Forget touch screens and voice recognition — what if you could control your computer just by looking at it? Gaze-based interaction has been around for 20 years, used mainly by people with disabilities. But the technology could be available to the masses soon, allowing users to move a cursor with their eyes, or turn the pages of an e-book without lifting a finger.
In Denmark, an eye-control research group has just turned itself into a business, hoping to be part of the next wave of usability.
If you look at the big names in eye-control technology, you'll notice that most companies are based in the U.S. or Northern Europe, places where there's enough private wealth or government support to help people with disabilities pay for pricey specialized equipment.
"But not everyone gets it," says usability expert Sune Alstrup Johansen, of the Gaze Group at the IT University of Copenhagen. "And obviously if you look at the rest of the world, a lot of people don't have access to these expensive eye trackers."
Johansen, a Ph.D. student, spent years working on the question of how to make the systems cheaper.

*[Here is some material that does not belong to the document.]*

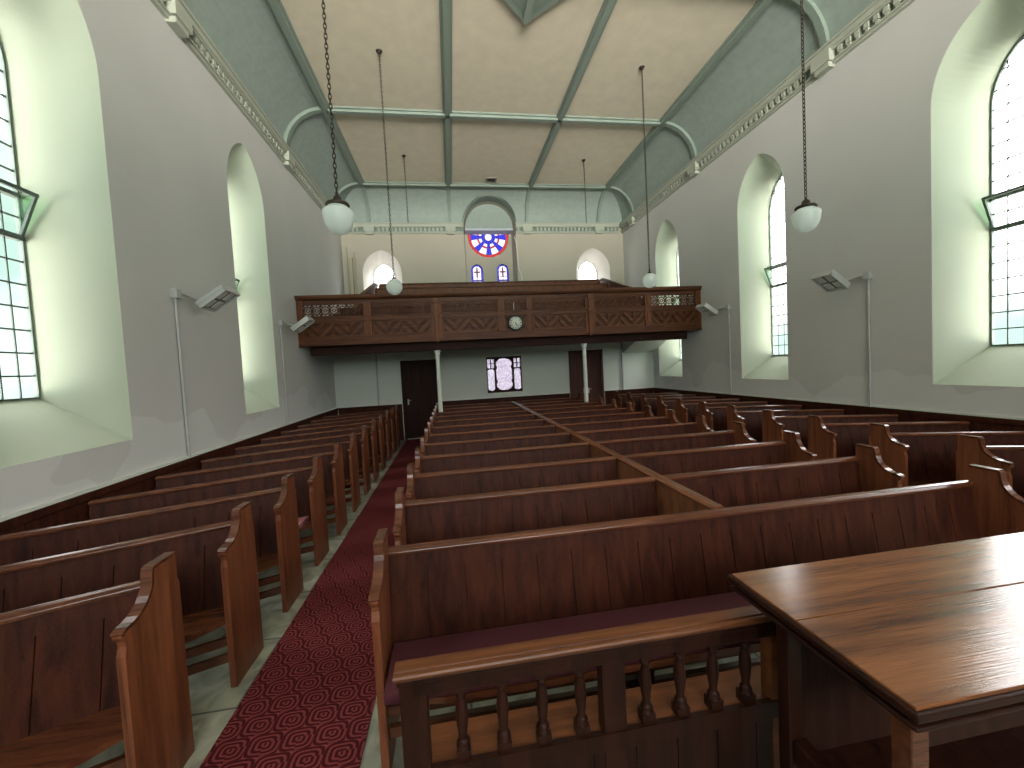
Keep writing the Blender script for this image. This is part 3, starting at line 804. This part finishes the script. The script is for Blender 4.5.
# ------------------------------------------------------------------ gallery
gy = 9.1
gl = thing('gallery', 'wooden gallery balcony with fretwork and diagonal boarded panels across the back', 'gallery', (0, 0, 0))
G0, G1 = XL+.003, XR-.003
mb = MB()
mb.prism([(gy-.03, 3.52), (gy-.07, 3.54), (gy-.09, 3.58), (gy-.09, 3.62), (gy+.12, 3.62), (gy+.12, 3.52)], 0, G0, G1); mb.build('hand_rail', GX, gl, .004)
MB().box(G0, G1, gy, gy+.07, 3.44, 3.52).build('top_rail', GX, gl)
MB().box(G0, G1, gy-.02, gy+.07, 3.07, 3.165).box(G0, G1, gy-.035, gy, 3.15, 3.175).box(G0, G1, gy-.03, gy, 3.055, 3.075).build('middle_rail', GX, gl, .004)
mb = MB(); mb.box(G0, G1, gy-.01, gy+.07, 2.60, 2.73); mb.box(G0, G1, gy-.05, gy+.07, 2.55, 2.61); mb.build('bottom_rail', GX, gl, .006)
MB().box(-3.0, 5.9, 9.30, 9.42, 2.36, 2.60).build('beam', GD, gl, .006)
MB().box(G0, G1, gy-.01, gy+.2, 2.565, 2.60).build('soffit_board', GD, gl)
posts = [(-1.79, -1.63), (1.13, 1.27), (1.79, 1.93), (4.69, 4.85)]
pils = [(-.36, -.13), (3.19, 3.42)]
for a, b in posts:
    MB().box(a, b, gy-.03, gy+.07, 2.72, 3.46).box(a+.045, b-.045, gy-.045, gy, 2.78, 3.02).box(a+.045, b-.045, gy-.045, gy, 3.20, 3.41).build('post', GZ, gl, .006)
for a, b in pils:
    mb = MB(); mb.box(a, b, gy-.03, gy+.07, 2.55, 3.45); mb.box(a+.07, b-.07, gy-.09, gy-.03, 2.62, 3.50); mb.box(a+.05, b-.05, gy-.11, gy-.03, 3.38, 3.50)
    mb.box(a+.05, b-.05, gy-.10, gy-.03, 3.10, 3.16); mb.prism([(a+.06, 2.62), (b-.06, 2.62), ((a+b)/2+.02, 2.53), ((a+b)/2-.02, 2.53)], 1, gy-.085, gy-.03)
    mb.build('pilaster', GZ, gl, .005)
for a, b in ((G0, G0+.12), (G1-.12, G1)):
    mb = MB(); mb.box(a, b, gy-.04, gy+.07, 2.60, 3.52); mb.build('end_post', GZ, gl, .006)
bays = [(G0+.12, -1.79), (-1.63, -.36), (-.13, 1.13), (1.27, 1.79), (1.93, 3.19), (3.42, 4.69), (4.85, G1-.12)]
def clip(poly, a, b, c):   # keep a*x+b*z<=c
    out = []
    for i in range(len(poly)):
        p, q = poly[i], poly[(i+1) % len(poly)]; dp = a*p[0]+b*p[1]-c; dq = a*q[0]+b*q[1]-c
        if dp <= 0: out.append(p)
        if dp*dq < 0: t = dp/(dp-dq); out.append((p[0]+(q[0]-p[0])*t, p[1]+(q[1]-p[1])*t))
    return out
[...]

"After a while, we figured out that probably the best way is to go for a mass-market approach," he says, "where everybody would have this available."
Just over a year ago, Johansen and his colleagues spun off into The Eye Tribe, a company with the goal of making it possible for all people to control mobile devices with their eyes. He explains how it works:
"You have infrared light that is projected toward your face. And the infrared light is then reflected in your pupil. And by seeing those reflections, we can pretty easily — well, not easily," he adds with a laugh — "with our algorithms, we can easily calculate where you're looking."
The snag is the infrared light, which is not a standard feature on most smartphones and tablets. Johansen says that adding it wouldn't be a huge change, as it means switching out a filter on the camera that comes on most mobile devices.
Still, it is a change — and that means convincing manufacturers that mainstream users are going to want it. And what's more mainstream than Fruit Ninja, one of the most popular game apps in the world?
In the game, players swipe across a touch screen to slice flying fruit into pieces. In the Eye Tribe's version, you slice and dice using only your eyes.
When I ask to try it, Javier San Agustin hands me a modified Windows 8 tablet.
"So you hold it like that, and now you need to do the calibration process," he says. "Just follow the dot."
I follow the dot so the computer can get to know my eyes, which sounds easy enough. But it's weird using a sense organ as a muscle. I feel like an unpracticed superhero with lasers coming out of my eyes — which may explain why I somehow manage to fail the calibration (twice).
"Let's try again," San Agustin says.
Once I do pass and actually play Fruit Ninja, it's pretty amazing. But just because what the Eye Tribe is doing is flashy, that doesn't mean it's a sure thing. There are plenty of other companies working on different versions of eye-control and eye-tracking technology. Some may not be as precise, or require changes in hardware.
Still, one way or another, "This will happen," says John Paulin Hansen, who heads the research group that spawned the Eye Tribe. But he adds that it won't happen in a vacuum.
"It's a small part of a very big change that's happening to the way that we interact with computers," he says. "I hope our children will look back on us and think, 'Oh my God, it was so hard back then to use a computer. You had to sit down in front of it all day!' "
For Stig Langvad, change can't come fast enough. He's the head of Denmark's umbrella organization for people with disabilities. Because of a spinal cord injury, Langvad relies on voice control to use his computer, reciting commands like, "Type. Control. Enter."
The system works fine, but it's slow. When he needs to make a selection, Langvad brings up a nine-square grid on his screen, and then narrows in on his target by choosing the appropriate square over and over, shrinking the grid.
And then, finally, he can say, "Mouse click."
If Langvad could just move a cursor with his eyes, he says, "It would be much easier, it would be much faster — and it would be much more silent."
That's not all it would be. For people with disabilities, eye-control technology becoming mainstream would bring another important change.
"Then I can go to any computer, and then I can control it and I can use it, instead of just bringing my own," Langvad says. "So I'll be a part of society on an equal foot, instead of being a special solution."